I think the book uses very exciting language to show how a story can come to life in the hands of an able storyteller.  Zach can “feel the breeze in his hair and hear the waves pounding on the side of the ship.”  It uses vibrant language that engages the senses to show how a story can transport the readers into a world of imagination.  It also reinforces good reading skills in that the chaos created when everyone reads little bits of various stories is reversed when the teacher reads each story from beginning to end.

The illustrations are brightly colored and rich in detail.  For example, as the children are listening to a story about pirates, the classroom changes into a pirates ship, its deck full of student desks and its borders filled with peg-leg pirates, pirates with eye-patches, and a chest full of gold. Later, as the children cause confusion reading from different stories, the pages are filled with character from various well-know children’s tales: Little Red Riding Hood, Robin Hood, Dorothy, Tom Sawyer, Humpty Dumpty and others. Miss Smith is distinctive in her bright red glasses, wild red hair, and punk-rock leather jacket.

Librarian’s use –

One of the ways to discuss the book with young readers is to invite the audience in helping you identify some of the characters found in the stories illustrated in the various pages of Miss Smith’s Incredible Storybook and see if the audience can tell you what story they come from.  This exercise connects this book about reading with other books that the children might want to explore.  It would be handy for the librarian to have picked out copies some of stories in question: the story of Little Red Riding Hood, the story of Goldilocks and the three bears, the story Robin Hood, the Wizard of Oz, the story of the three little pigs, Alice in Wonderland, etc.  You can then ask the audience to think about what would happen if the characters swapped places with characters from other books; would the story still be the same?  what would be different?  You can also invite the readers to think about their favorite book, and ask them to draw a picture of their favorite book character.

Other reviews—

Threadgill, C., Jones, T. E., Toth, L., Charnizon, M., Grabarek, D., & Larkins, J. (2003). Miss Smith's incredible storybook (Book). School Library Journal, 49(10), 125.

Zack's exciting new teacher has a magic storybook. When she opens it up and reads aloud, the characters pop out and bring the tales to life right before the students' eyes. But Miss Smith's book isn't for everybody, and when stuffy Principal Rittenrotten has to fill in for her one morning, the dragon, princess, and knight that materialize from the pages send him from the room in a panic. The only way to make them disappear is to finish their respective stories, but Zack's classmates keep beginning new ones instead, until the school is overrun with Goldilocks, the Mad Hatter, and other such characters, seen vividly cavorting across the full-page spreads. Fortunately, Miss Smith shows up just in time and returns them to the safety of the book's pages, leaving the principal confused and her students forever in her debt. The lively, bright illustrations have a glossy, computer-generated quality that young readers will appreciate. Miss Smith wears a black leather jacket and a lapel button advertising "The Clash," and has a punk-rock hairdo. A satisfactory addition to most collections.

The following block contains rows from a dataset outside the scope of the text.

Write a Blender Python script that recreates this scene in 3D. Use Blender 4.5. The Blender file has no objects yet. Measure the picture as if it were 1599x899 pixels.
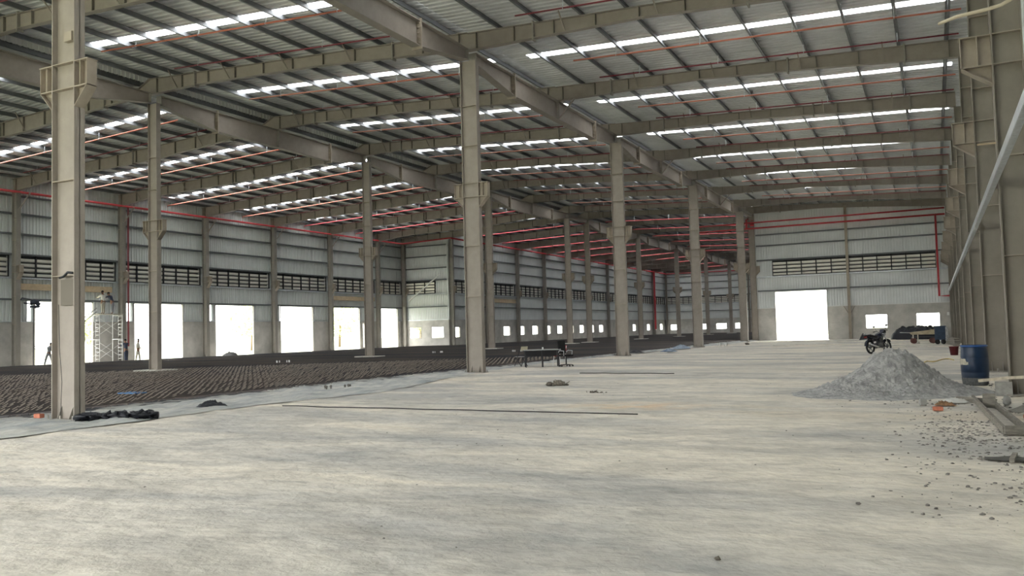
import bpy, math, random
from mathutils import Vector, Matrix, noise
random.seed(7)
S = bpy.context.scene
COL = S.collection

# ------------------------------------------------------------------ camera
F_PX, YAW, PIT, ROL, EYE = 1318.85, 0.4624, 0.0510, -0.0265, 1.6
cy_, sy_ = math.cos(YAW), math.sin(YAW)
fw = Vector((-sy_*math.cos(PIT), cy_*math.cos(PIT), math.sin(PIT)))
r0 = Vector((cy_, sy_, 0)); u0 = r0.cross(fw)
rr = r0*math.cos(ROL) + u0*math.sin(ROL)
uu = -r0*math.sin(ROL) + u0*math.cos(ROL)
cam = bpy.data.cameras.new('camera'); camo = bpy.data.objects.new('camera', cam); COL.objects.link(camo)
m = Matrix.Identity(4)
for i in range(3):
    m[i][0] = rr[i]; m[i][1] = uu[i]; m[i][2] = -fw[i]
m[2][3] = EYE
camo.matrix_world = m
cam.sensor_fit = 'HORIZONTAL'; cam.sensor_width = 36.0; cam.lens = F_PX/1599*36.0
cam.clip_end = 1000; cam.clip_start = 0.05
S.camera = camo

# ------------------------------------------------------------------ light
SKY = 9.0
w = bpy.data.worlds.new('sky'); S.world = w; w.use_nodes = True
nt = w.node_tree; nt.nodes.clear()
out = nt.nodes.new('ShaderNodeOutputWorld'); bg = nt.nodes.new('ShaderNodeBackground')
tc = nt.nodes.new('ShaderNodeTexCoord'); sx = nt.nodes.new('ShaderNodeSeparateXYZ')
cr = nt.nodes.new('ShaderNodeValToRGB')
cr.color_ramp.elements[0].position = 0.0; cr.color_ramp.elements[0].color = (0.50, 0.50, 0.48, 1)
cr.color_ramp.elements[1].position = 0.9; cr.color_ramp.elements[1].color = (1.0, 1.0, 1.0, 1)
nt.links.new(tc.outputs['Generated'], sx.inputs[0]); nt.links.new(sx.outputs[2], cr.inputs[0])
nt.links.new(cr.outputs[0], bg.inputs[0]); bg.inputs[1].default_value = SKY
nt.links.new(bg.outputs[0], out.inputs[0])
S.view_settings.view_transform = 'Standard'; S.view_settings.look = 'None'
S.view_settings.gamma = 1; S.view_settings.use_curve_mapping = False
S.view_settings.exposure = 0.78
S.cycles.use_denoising = True
S.cycles.max_bounces = 10; S.cycles.diffuse_bounces = 7; S.cycles.transparent_max_bounces = 12
S.cycles.sample_clamp_indirect = 8; S.cycles.caustics_reflective = False; S.cycles.caustics_refractive = False

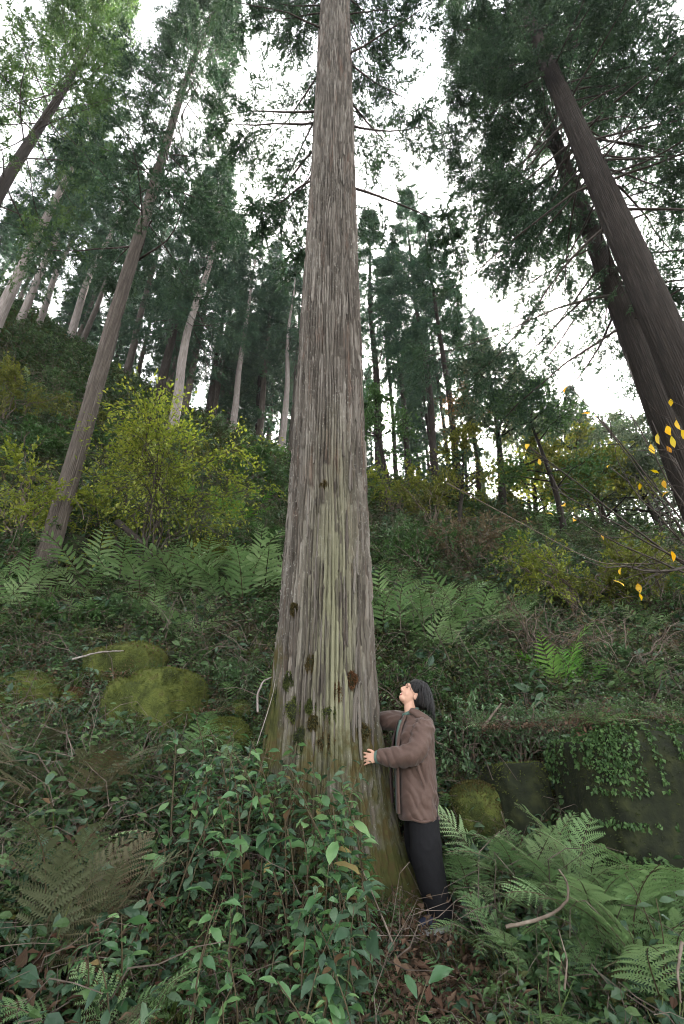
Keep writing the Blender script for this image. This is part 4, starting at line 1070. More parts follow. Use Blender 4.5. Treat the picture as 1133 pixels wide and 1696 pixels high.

Miss Smith’s incredible storybook. (Book). (2003). Kirkus Reviews, 71(11), 803.

Zack's new second-grade teacher confounds his expectations, not so much with her black leather jacket and flaming red brush-cut, as with the big, ornately tooled book she carries--which, when opened, disgorges real pirates, pigs, knights, dragons, and the like as she reads. When Miss Smith is late one day, the Principal, and then the children, get hold of her book, and because they can't manage to finish the stories they start, utter chaos ensues until she sweeps in to restore order. Using saturated hues and crisply drawn figures, Garland crowds the classroom with lively characters, many of them recognizable from classic stories and folktales. A brief but animated invitation to the pleasures of reading, as well as a tribute to unconventional teachers everywhere.